Copy out the data below verbatim.

#### DATA

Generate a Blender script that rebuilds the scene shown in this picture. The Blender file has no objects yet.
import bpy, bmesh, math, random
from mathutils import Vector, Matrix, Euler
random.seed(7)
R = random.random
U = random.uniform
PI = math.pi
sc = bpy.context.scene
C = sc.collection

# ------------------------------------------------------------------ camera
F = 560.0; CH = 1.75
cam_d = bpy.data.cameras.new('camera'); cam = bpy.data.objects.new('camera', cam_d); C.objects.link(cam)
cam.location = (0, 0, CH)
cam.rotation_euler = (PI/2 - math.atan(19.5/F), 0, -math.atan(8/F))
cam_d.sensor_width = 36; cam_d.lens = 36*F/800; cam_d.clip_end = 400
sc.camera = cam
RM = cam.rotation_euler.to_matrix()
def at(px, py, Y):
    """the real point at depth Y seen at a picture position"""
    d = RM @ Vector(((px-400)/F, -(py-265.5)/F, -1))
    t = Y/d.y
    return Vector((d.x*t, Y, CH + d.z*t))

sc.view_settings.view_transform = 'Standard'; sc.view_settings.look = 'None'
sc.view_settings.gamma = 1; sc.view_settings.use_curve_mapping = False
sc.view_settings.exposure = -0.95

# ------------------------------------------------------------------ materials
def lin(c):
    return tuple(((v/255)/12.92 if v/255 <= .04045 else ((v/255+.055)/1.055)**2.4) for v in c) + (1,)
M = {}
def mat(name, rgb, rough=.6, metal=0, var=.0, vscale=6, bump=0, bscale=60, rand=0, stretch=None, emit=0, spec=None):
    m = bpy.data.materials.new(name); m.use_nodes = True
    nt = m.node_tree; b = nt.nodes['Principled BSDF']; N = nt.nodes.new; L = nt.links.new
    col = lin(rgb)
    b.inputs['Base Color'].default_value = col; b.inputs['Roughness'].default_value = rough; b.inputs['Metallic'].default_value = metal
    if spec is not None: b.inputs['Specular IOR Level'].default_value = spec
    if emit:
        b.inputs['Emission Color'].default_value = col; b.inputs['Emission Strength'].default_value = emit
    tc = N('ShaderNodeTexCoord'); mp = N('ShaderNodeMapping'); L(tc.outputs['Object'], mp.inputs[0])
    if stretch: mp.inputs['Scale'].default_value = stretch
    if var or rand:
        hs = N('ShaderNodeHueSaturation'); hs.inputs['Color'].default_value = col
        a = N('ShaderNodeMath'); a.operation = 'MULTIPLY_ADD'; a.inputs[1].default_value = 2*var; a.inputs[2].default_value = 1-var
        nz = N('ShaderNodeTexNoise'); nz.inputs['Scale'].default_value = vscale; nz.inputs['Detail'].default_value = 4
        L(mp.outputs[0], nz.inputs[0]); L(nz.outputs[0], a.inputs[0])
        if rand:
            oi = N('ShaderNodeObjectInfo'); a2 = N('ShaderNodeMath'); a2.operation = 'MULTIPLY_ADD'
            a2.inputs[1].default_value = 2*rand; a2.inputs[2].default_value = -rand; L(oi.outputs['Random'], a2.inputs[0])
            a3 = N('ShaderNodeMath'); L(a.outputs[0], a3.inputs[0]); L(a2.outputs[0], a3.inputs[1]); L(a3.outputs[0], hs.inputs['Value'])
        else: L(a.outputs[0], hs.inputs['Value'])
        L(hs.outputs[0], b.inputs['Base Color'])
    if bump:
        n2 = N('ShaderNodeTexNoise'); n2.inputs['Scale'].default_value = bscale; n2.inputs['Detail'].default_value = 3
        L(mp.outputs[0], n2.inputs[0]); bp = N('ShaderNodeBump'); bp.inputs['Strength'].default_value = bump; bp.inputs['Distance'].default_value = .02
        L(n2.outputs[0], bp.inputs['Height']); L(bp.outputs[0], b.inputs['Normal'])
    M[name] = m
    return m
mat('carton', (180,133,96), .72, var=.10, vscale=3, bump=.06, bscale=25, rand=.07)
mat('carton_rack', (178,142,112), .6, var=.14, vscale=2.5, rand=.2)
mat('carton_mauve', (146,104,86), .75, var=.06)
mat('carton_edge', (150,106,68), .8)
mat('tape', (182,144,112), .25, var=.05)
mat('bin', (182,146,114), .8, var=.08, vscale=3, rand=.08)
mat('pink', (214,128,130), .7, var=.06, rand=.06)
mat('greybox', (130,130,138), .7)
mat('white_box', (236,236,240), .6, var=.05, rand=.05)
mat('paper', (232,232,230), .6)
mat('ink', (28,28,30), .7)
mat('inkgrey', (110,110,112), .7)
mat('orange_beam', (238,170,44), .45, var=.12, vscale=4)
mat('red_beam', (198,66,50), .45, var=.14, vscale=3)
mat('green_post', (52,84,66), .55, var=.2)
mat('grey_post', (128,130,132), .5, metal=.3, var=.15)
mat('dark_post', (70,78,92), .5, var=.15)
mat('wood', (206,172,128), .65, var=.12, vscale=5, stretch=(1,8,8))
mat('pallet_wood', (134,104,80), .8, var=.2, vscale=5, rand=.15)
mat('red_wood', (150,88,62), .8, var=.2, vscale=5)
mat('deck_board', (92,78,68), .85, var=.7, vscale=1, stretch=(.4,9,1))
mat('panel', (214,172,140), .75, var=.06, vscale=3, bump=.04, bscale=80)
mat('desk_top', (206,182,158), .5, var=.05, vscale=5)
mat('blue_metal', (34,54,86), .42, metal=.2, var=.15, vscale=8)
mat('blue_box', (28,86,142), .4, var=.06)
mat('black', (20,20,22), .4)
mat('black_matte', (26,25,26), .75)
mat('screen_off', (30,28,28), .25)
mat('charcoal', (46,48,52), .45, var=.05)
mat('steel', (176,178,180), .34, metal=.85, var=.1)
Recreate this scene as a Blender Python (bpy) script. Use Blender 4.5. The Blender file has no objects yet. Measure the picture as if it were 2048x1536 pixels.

########

ANSWER FOR THIS EXERCISE:
Generate a Blender script that rebuilds the scene shown in this picture. The Blender file has no objects yet.
import bpy, bmesh, math, random
from mathutils import Vector, Matrix, Euler
random.seed(7)
R = random.random
U = random.uniform
PI = math.pi
sc = bpy.context.scene
C = sc.collection

# ------------------------------------------------------------------ camera
F = 560.0; CH = 1.75
cam_d = bpy.data.cameras.new('camera'); cam = bpy.data.objects.new('camera', cam_d); C.objects.link(cam)
cam.location = (0, 0, CH)
cam.rotation_euler = (PI/2 - math.atan(19.5/F), 0, -math.atan(8/F))
cam_d.sensor_width = 36; cam_d.lens = 36*F/800; cam_d.clip_end = 400
sc.camera = cam
RM = cam.rotation_euler.to_matrix()
def at(px, py, Y):
    """the real point at depth Y seen at a picture position"""
    d = RM @ Vector(((px-400)/F, -(py-265.5)/F, -1))
    t = Y/d.y
    return Vector((d.x*t, Y, CH + d.z*t))

sc.view_settings.view_transform = 'Standard'; sc.view_settings.look = 'None'
sc.view_settings.gamma = 1; sc.view_settings.use_curve_mapping = False
sc.view_settings.exposure = -0.95

# ------------------------------------------------------------------ materials
def lin(c):
    return tuple(((v/255)/12.92 if v/255 <= .04045 else ((v/255+.055)/1.055)**2.4) for v in c) + (1,)
M = {}
def mat(name, rgb, rough=.6, metal=0, var=.0, vscale=6, bump=0, bscale=60, rand=0, stretch=None, emit=0, spec=None):
    m = bpy.data.materials.new(name); m.use_nodes = True
    nt = m.node_tree; b = nt.nodes['Principled BSDF']; N = nt.nodes.new; L = nt.links.new
    col = lin(rgb)
    b.inputs['Base Color'].default_value = col; b.inputs['Roughness'].default_value = rough; b.inputs['Metallic'].default_value = metal
    if spec is not None: b.inputs['Specular IOR Level'].default_value = spec
    if emit:
        b.inputs['Emission Color'].default_value = col; b.inputs['Emission Strength'].default_value = emit
    tc = N('ShaderNodeTexCoord'); mp = N('ShaderNodeMapping'); L(tc.outputs['Object'], mp.inputs[0])
    if stretch: mp.inputs['Scale'].default_value = stretch
    if var or rand:
        hs = N('ShaderNodeHueSaturation'); hs.inputs['Color'].default_value = col
        a = N('ShaderNodeMath'); a.operation = 'MULTIPLY_ADD'; a.inputs[1].default_value = 2*var; a.inputs[2].default_value = 1-var
        nz = N('ShaderNodeTexNoise'); nz.inputs['Scale'].default_value = vscale; nz.inputs['Detail'].default_value = 4
        L(mp.outputs[0], nz.inputs[0]); L(nz.outputs[0], a.inputs[0])
        if rand:
            oi = N('ShaderNodeObjectInfo'); a2 = N('ShaderNodeMath'); a2.operation = 'MULTIPLY_ADD'
            a2.inputs[1].default_value = 2*rand; a2.inputs[2].default_value = -rand; L(oi.outputs['Random'], a2.inputs[0])
            a3 = N('ShaderNodeMath'); L(a.outputs[0], a3.inputs[0]); L(a2.outputs[0], a3.inputs[1]); L(a3.outputs[0], hs.inputs['Value'])
        else: L(a.outputs[0], hs.inputs['Value'])
        L(hs.outputs[0], b.inputs['Base Color'])
    if bump:
        n2 = N('ShaderNodeTexNoise'); n2.inputs['Scale'].default_value = bscale; n2.inputs['Detail'].default_value = 3
        L(mp.outputs[0], n2.inputs[0]); bp = N('ShaderNodeBump'); bp.inputs['Strength'].default_value = bump; bp.inputs['Distance'].default_value = .02
        L(n2.outputs[0], bp.inputs['Height']); L(bp.outputs[0], b.inputs['Normal'])
    M[name] = m
    return m
mat('carton', (180,133,96), .72, var=.10, vscale=3, bump=.06, bscale=25, rand=.07)
mat('carton_rack', (178,142,112), .6, var=.14, vscale=2.5, rand=.2)
mat('carton_mauve', (146,104,86), .75, var=.06)
mat('carton_edge', (150,106,68), .8)
mat('tape', (182,144,112), .25, var=.05)
mat('bin', (182,146,114), .8, var=.08, vscale=3, rand=.08)
mat('pink', (214,128,130), .7, var=.06, rand=.06)
mat('greybox', (130,130,138), .7)
mat('white_box', (236,236,240), .6, var=.05, rand=.05)
mat('paper', (232,232,230), .6)
mat('ink', (28,28,30), .7)
mat('inkgrey', (110,110,112), .7)
mat('orange_beam', (238,170,44), .45, var=.12, vscale=4)
mat('red_beam', (198,66,50), .45, var=.14, vscale=3)
mat('green_post', (52,84,66), .55, var=.2)
mat('grey_post', (128,130,132), .5, metal=.3, var=.15)
mat('dark_post', (70,78,92), .5, var=.15)
mat('wood', (206,172,128), .65, var=.12, vscale=5, stretch=(1,8,8))
mat('pallet_wood', (134,104,80), .8, var=.2, vscale=5, rand=.15)
mat('red_wood', (150,88,62), .8, var=.2, vscale=5)
mat('deck_board', (92,78,68), .85, var=.7, vscale=1, stretch=(.4,9,1))
mat('panel', (214,172,140), .75, var=.06, vscale=3, bump=.04, bscale=80)
mat('desk_top', (206,182,158), .5, var=.05, vscale=5)
mat('blue_metal', (34,54,86), .42, metal=.2, var=.15, vscale=8)
mat('blue_box', (28,86,142), .4, var=.06)
mat('black', (20,20,22), .4)
mat('black_matte', (26,25,26), .75)
mat('screen_off', (30,28,28), .25)
mat('charcoal', (46,48,52), .45, var=.05)
mat('steel', (176,178,180), .34, metal=.85, var=.1)
Recreate this scene as a Blender Python (bpy) script. Use Blender 4.5. The Blender file has no objects yet. Measure the picture as if it were 2048x1536 pixels.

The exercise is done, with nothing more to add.